Reed and Johnson worked at Bowen Scarff Ford in Kent together when the mother of two disappeared.

She planned for her then 2-year-old daughter and son to stay with a babysitter overnight. Charging documents state that she left a voicemail with the babysitter the morning of her disappearance, stating that she would pick them up later in the day so she could do some shopping. Johnson also made plans to have lunch with a friend in Bellevue but never showed up.

“The day passed slowly,” Morley recounted. “Friends had gathered. Who was putting us through this misery on the day she would have loved celebrating? The adults were taking turns crying in the bathroom knowing that she would never leave her precious children unwillingly. Confusion ran rapid.”

After Johnson failed to pick up her kids and missed her son’s first birthday party, her estranged husband reported her missing.

“Sean could hear her voice on the recorder and just knew she had to be nearby,” she said. “Katie’s eyes were on the entry door. We waited for eight long years before her body was found.”

Charging documents state Reed left Washington shortly after Johnson was reported missing. Investigators had learned of Reed’s infatuation with Johnson through several friends. They also learned she owed him money.

Washington State Department of Transportation workers later discovered her body on Aug. 25, 2004 in Pierce County. Her skeletal remains were identified via dental records and an autopsy revealed her death was a homicide.
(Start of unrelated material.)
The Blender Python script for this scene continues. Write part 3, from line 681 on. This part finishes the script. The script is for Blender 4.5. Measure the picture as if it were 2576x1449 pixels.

But Reed denied having any romantic relationship with Johnson to police and suggested Johnson could have committed suicide during the investigation.

“Sandi was a very good friend to me,” Reed addressed the judge during the hearing. “She was one of the nicest people I’ve ever known and I certainly did not kill Sandi. None of this nightmare should have ever happened. She should have lived a long life, experienced all that life has to offer and watch her kids grow up, marry, have children and enjoy being a grandmother.”

Reed originally pleaded not guilty last year.

He insisted that he took the Alford guilty plea not to admit guilt, but because he can’t handle the strains of prison time and the risk of being tried under the harsher charge was too great.

“I was taken 500 miles away from everyone and everything I had known and loved,” he said. “I was so mad and humiliated that I was determined to fight this and prove my innocence. After going over the discovery at a rate at one to two hours a day a year, time has worn me down. My life has been threatened, I’ve been assaulted. I’ve been robbed three times in jail.”

Stating also that his attorney has significant health issues, he took the state’s plea bargain so that “prosecutors will calk up a win and Sandi’s family will have some closure, which they certainly do need and deserve.”

“And to get to all of this, only one man has to be sacrificed,” he said. “That sounds like a pretty good deal but it’s a terrible thing to be that man sacrificed.”

However, Johnson’s friends and mother don’t buy it.

“The verdict’s not enough for me,” said Johnson’s mother Janet Moe in tears. “I wish she was here. The light of my life.”

Moe remembers going to the Bowen Scarff Ford herself and telling Reed to stop stalking her.

“No, you don’t need to see Sandi, just stay away from her now,” she told him. “Leave her alone, don’t be following her, don’t be stalking her. Leave her alone. Her husband’s asked you, I’ve told you. Now, I’m gonna tell you one time, get out of here now.”

Seana Barker, Johnson’s best friend also feels mourns the loss of her dear friend and doesn’t feel Reed’s sentence serves justice.

“For many years we wondered, not knowing what happened to her,” Barker said. “What her fate was, and we all asked why Sandi? We searched for her, we pleaded with the public through the news media to help us find her. We appeared on television shows with psychics. Talked to many people trying to get the news out about her and to try to figure what had happened to her, all the while try to live our life as normally as we can when your best friend disappears and your security is shaken and you no longer feel safe. We tied yellow ribbons on the trees and we planted yellow flowers in hopes that some day, somehow she would return to us.”

Having already spent 494 days in jail, Reed will serve the remaining two years of his sentence.